AIM OF THE EXERCISE: Up to and including the line that contains "if k > 0: strip('lane_dash', [-10.08, -9.93], np.linspace(s0", write out each line of the material from its first line, exactly.

■ ■ ■ ■ ■

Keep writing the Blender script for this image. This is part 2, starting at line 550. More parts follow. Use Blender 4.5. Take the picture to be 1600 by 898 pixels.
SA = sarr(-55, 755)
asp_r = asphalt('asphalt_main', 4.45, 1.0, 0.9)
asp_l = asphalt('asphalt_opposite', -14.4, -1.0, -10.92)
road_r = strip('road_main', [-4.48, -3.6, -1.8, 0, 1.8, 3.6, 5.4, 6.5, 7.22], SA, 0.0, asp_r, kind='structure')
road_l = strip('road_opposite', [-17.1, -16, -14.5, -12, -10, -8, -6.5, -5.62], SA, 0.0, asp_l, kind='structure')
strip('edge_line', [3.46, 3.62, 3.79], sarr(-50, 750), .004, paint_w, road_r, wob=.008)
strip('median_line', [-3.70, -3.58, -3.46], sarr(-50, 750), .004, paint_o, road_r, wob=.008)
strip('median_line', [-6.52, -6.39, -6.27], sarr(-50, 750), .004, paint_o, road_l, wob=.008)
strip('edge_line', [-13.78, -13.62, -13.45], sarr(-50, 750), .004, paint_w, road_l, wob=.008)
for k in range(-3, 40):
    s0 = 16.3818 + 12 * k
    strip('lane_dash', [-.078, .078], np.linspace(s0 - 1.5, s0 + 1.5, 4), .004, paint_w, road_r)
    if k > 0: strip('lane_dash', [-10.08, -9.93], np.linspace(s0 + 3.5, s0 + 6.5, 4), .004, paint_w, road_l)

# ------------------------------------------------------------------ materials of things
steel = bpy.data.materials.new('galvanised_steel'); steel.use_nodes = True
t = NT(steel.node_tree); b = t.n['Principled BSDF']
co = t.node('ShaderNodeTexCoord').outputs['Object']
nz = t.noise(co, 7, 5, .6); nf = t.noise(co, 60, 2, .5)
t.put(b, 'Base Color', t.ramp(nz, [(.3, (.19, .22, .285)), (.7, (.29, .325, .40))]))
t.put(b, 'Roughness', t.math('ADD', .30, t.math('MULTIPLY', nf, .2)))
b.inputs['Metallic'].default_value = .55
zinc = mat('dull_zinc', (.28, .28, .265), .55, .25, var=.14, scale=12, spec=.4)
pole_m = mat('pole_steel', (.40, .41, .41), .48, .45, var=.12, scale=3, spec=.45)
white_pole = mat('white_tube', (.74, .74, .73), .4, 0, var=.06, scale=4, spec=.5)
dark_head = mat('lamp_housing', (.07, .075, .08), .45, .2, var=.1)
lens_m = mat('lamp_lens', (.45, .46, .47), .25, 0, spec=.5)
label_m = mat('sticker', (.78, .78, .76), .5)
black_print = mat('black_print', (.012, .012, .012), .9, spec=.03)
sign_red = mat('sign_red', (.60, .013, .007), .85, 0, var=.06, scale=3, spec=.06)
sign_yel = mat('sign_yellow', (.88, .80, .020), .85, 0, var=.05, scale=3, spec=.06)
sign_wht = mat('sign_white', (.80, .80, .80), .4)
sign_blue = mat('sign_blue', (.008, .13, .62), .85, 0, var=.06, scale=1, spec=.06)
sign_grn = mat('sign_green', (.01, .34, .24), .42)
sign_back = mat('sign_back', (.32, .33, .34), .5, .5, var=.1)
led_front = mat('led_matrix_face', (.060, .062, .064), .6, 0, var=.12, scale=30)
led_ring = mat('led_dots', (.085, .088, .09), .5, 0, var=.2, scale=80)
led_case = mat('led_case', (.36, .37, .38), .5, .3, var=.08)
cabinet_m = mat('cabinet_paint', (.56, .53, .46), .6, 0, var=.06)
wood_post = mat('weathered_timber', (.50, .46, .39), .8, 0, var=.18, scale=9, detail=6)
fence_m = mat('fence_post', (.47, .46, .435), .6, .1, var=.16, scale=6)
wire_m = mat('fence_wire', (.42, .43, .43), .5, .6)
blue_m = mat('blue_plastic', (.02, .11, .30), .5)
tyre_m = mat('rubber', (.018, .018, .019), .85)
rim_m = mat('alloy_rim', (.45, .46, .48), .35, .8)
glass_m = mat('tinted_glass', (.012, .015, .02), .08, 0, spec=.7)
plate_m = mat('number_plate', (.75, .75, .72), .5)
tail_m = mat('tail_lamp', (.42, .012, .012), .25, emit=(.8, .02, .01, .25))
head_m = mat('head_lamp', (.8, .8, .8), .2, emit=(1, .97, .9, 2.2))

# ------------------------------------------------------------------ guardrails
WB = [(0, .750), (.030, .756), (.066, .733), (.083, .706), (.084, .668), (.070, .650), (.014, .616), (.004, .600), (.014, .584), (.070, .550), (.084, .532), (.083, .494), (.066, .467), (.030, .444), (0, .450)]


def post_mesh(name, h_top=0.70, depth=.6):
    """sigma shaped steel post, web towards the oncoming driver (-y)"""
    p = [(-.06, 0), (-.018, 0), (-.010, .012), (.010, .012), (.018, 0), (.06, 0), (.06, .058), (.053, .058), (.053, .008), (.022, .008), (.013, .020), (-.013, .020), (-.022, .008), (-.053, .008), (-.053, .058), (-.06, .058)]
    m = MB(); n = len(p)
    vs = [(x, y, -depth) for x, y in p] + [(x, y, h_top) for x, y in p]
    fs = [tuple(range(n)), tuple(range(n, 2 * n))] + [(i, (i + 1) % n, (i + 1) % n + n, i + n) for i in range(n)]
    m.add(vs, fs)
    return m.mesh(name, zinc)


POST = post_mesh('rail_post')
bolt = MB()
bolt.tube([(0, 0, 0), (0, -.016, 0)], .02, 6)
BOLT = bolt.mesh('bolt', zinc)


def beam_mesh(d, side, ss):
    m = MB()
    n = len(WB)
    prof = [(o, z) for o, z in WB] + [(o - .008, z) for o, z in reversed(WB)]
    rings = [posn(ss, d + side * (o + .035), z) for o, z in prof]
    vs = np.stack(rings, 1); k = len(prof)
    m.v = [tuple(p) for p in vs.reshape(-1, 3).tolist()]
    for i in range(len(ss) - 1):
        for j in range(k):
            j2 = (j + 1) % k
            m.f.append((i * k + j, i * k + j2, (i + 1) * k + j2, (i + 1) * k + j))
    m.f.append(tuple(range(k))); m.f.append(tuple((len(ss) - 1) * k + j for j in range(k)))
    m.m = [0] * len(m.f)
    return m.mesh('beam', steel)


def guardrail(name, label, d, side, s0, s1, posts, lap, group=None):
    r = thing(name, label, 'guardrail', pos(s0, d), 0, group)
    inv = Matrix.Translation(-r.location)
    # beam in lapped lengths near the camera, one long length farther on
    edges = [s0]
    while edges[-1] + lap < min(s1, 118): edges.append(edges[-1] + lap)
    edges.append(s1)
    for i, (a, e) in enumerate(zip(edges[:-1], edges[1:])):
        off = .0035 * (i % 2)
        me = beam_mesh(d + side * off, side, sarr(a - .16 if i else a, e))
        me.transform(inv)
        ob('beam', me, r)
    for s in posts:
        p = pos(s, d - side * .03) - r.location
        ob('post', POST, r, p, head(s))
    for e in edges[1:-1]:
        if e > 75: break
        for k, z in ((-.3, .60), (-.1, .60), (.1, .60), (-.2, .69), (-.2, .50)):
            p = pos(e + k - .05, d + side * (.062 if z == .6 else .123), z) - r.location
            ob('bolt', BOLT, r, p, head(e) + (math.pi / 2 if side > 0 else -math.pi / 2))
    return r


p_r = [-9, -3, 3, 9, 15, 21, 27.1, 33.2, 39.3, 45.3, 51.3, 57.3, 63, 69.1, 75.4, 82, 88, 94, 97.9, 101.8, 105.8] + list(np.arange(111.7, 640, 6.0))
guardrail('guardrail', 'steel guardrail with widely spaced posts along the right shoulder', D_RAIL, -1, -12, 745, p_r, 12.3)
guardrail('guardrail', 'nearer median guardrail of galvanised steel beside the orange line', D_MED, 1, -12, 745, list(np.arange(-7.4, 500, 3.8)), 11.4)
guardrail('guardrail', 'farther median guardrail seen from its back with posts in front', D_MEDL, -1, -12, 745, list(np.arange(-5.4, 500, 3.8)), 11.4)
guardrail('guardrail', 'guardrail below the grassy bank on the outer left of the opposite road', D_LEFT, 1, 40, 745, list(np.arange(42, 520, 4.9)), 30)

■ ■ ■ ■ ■

RESULT FOR THIS EXERCISE:
Keep writing the Blender script for this image. This is part 2, starting at line 550. More parts follow. Use Blender 4.5. Take the picture to be 1600 by 898 pixels.
SA = sarr(-55, 755)
asp_r = asphalt('asphalt_main', 4.45, 1.0, 0.9)
asp_l = asphalt('asphalt_opposite', -14.4, -1.0, -10.92)
road_r = strip('road_main', [-4.48, -3.6, -1.8, 0, 1.8, 3.6, 5.4, 6.5, 7.22], SA, 0.0, asp_r, kind='structure')
road_l = strip('road_opposite', [-17.1, -16, -14.5, -12, -10, -8, -6.5, -5.62], SA, 0.0, asp_l, kind='structure')
strip('edge_line', [3.46, 3.62, 3.79], sarr(-50, 750), .004, paint_w, road_r, wob=.008)
strip('median_line', [-3.70, -3.58, -3.46], sarr(-50, 750), .004, paint_o, road_r, wob=.008)
strip('median_line', [-6.52, -6.39, -6.27], sarr(-50, 750), .004, paint_o, road_l, wob=.008)
strip('edge_line', [-13.78, -13.62, -13.45], sarr(-50, 750), .004, paint_w, road_l, wob=.008)
for k in range(-3, 40):
    s0 = 16.3818 + 12 * k
    strip('lane_dash', [-.078, .078], np.linspace(s0 - 1.5, s0 + 1.5, 4), .004, paint_w, road_r)
    if k > 0: strip('lane_dash', [-10.08, -9.93], np.linspace(s0 + 3.5, s0 + 6.5, 4), .004, paint_w, road_l)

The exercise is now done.